Now, as for myself, my budget and tastes lend me to take this route. I listen to Japanese music and would like to watch Japanese movies but finding quality on the store shelves is hard when I am inexperienced in as to what is out there. Now that is where Ryan's comment comes true in many cases, only that is directed to a “brick and mortar” store where finding a single quality product for their price point can be tedious. Torrenting has netted others quantity which can be sorted little by little to learn and find those quality pieces which can be transferred into buying similar items at stores. Its happened a lot that way.
Kinokunia bookstores is a mainstream store found in America where one can purchase Japanese items but due, music specific, Sony's record label is like the “Big Four” taking huge cuts from artists setting the price for their CD which in turn, through the channels of distribution, in which stores like Kinokunia take huge mark-ups to cover importing costs and store overhead.
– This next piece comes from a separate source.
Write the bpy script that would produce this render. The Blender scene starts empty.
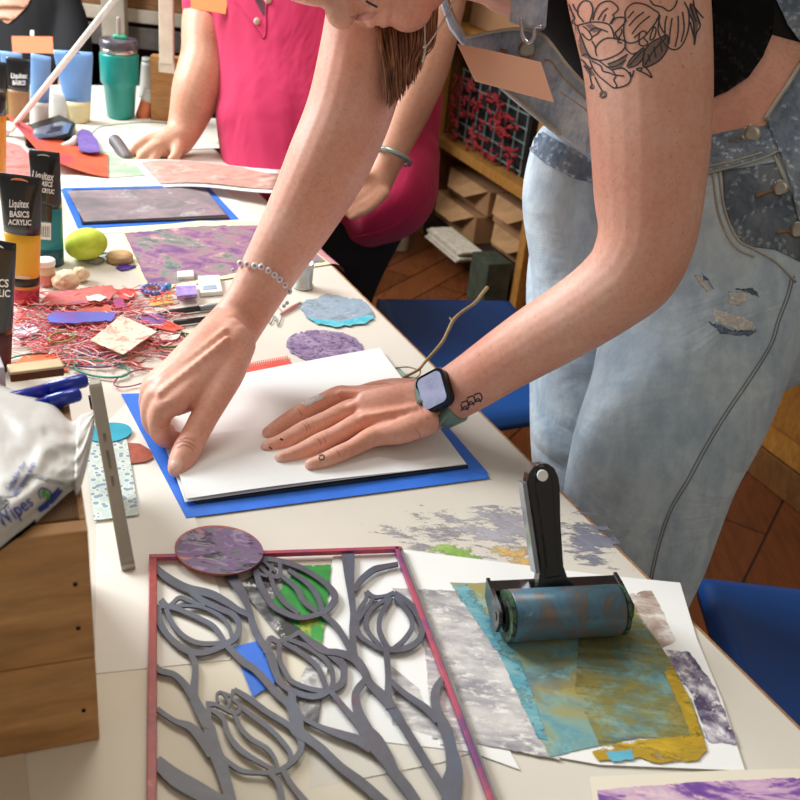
import bpy, bmesh, math, random
from mathutils import Vector, Matrix, noise
from mathutils.bvhtree import BVHTree
from mathutils.geometry import tessellate_polygon
random.seed(7)
PI = math.pi
SC = bpy.context.scene
COL = SC.collection
# ------------------------------------------------------------------ camera
FPX = 1000.0; CZ = 1.27; TZ = 0.74
pp = math.radians(28); rr = math.radians(6.5)
Fv = Vector((0, math.cos(pp), -math.sin(pp)))
R0 = Vector((1, 0, 0)); U0 = Vector((0, math.sin(pp), math.cos(pp)))
Rv = R0*math.cos(rr) + U0*math.sin(rr); Uv = U0*math.cos(rr) - R0*math.sin(rr)
CAM = Vector((0, 0, CZ))
def ray(x, y): return Fv + Rv*((x-400)/FPX) + Uv*((400-y)/FPX)
def P(x, y, zc): return CAM + ray(x, y)*zc
def T(x, y, h=0.0):
    d = ray(x, y); return CAM + d*((TZ+h-CZ)/d.z)
def G(x, y, z=0.0): return T(x, y, z-TZ)
def topix(w):
    d = w-CAM; z = d.dot(Fv); return 400+FPX*d.dot(Rv)/z, 400-FPX*d.dot(Uv)/z, z
cam = bpy.data.objects.new('camera', bpy.data.cameras.new('camera')); COL.objects.link(cam)
cam.matrix_world = Matrix(((Rv.x, Uv.x, -Fv.x, 0), (Rv.y, Uv.y, -Fv.y, 0), (Rv.z, Uv.z, -Fv.z, CZ), (0, 0, 0, 1)))
cam.data.sensor_width = 36; cam.data.lens = 45; cam.data.clip_start = 0.02
cam.data.dof.use_dof = True; cam.data.dof.focus_distance = 1.0; cam.data.dof.aperture_fstop = 13.0
SC.camera = cam
# ------------------------------------------------------------------ materials
def lin(h):
    if isinstance(h, str):
        h = h.lstrip('#'); v = [int(h[i:i+2], 16)/255 for i in (0, 2, 4)]
    else: v = h
    return tuple((c/12.92 if c <= .04045 else ((c+.055)/1.055)**2.4) for c in v) + (1,)
MC = {}
def newmat(name):
    m = bpy.data.materials.new(name); m.use_nodes = True
    nt = m.node_tree; b = nt.nodes['Principled BSDF']; return m, nt, b
def coords(nt, kind='Object', scale=(1, 1, 1), rot=0):
    tc = nt.nodes.new('ShaderNodeTexCoord'); mp = nt.nodes.new('ShaderNodeMapping')
    nt.links.new(tc.outputs[kind], mp.inputs[0]); mp.inputs['Scale'].default_value = scale
    mp.inputs['Rotation'].default_value = (0, 0, rot); return mp.outputs[0]
def noi(nt, vec, scale, detail=4, rough=.6, dist=0):
    n = nt.nodes.new('ShaderNodeTexNoise'); n.inputs['Scale'].default_value = scale
    n.inputs['Detail'].default_value = detail; n.inputs['Roughness'].default_value = rough
    n.inputs['Distortion'].default_value = dist
    nt.links.new(vec, n.inputs['Vector']); return n.outputs[0]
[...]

Japan is an expensive place and as such I am not surprised by their costs where a full album can cost eighty dollars and a singles CD will cost thirty-five.
DRM protection and Sony's style of protection found on their CD's will stay in place for a quite long time and until Record Studios realize the artists and public at large is fed up. I will continue to support bands like Nine inch Nails who's leader Trent Razor has stood up for not only himself and his music rights but for the public telling his fans to “Steal my music, torrent it freely, give it to your friends and family..” to where not only does he give away his albums on his website but will also make CD's at a lower cost since it is all his own profit not the Record Labels.
There are different ways of looking at so much and if either purchasing at a store or using electronic methods both are truly viable and both companies and web domains which provide content freely should learn to work together not wholly against each other. Companies could see this as a incident to change practices to advance and not continue outdated, stagnant business practices. But as we in America are Captailist's and money rules policy won't change. I cannot offer a solution to the problem but only an opinion and an insight to learn that there are other forms out there. Thanks for inciting me a lot “Raise the Hammer” and other commenters.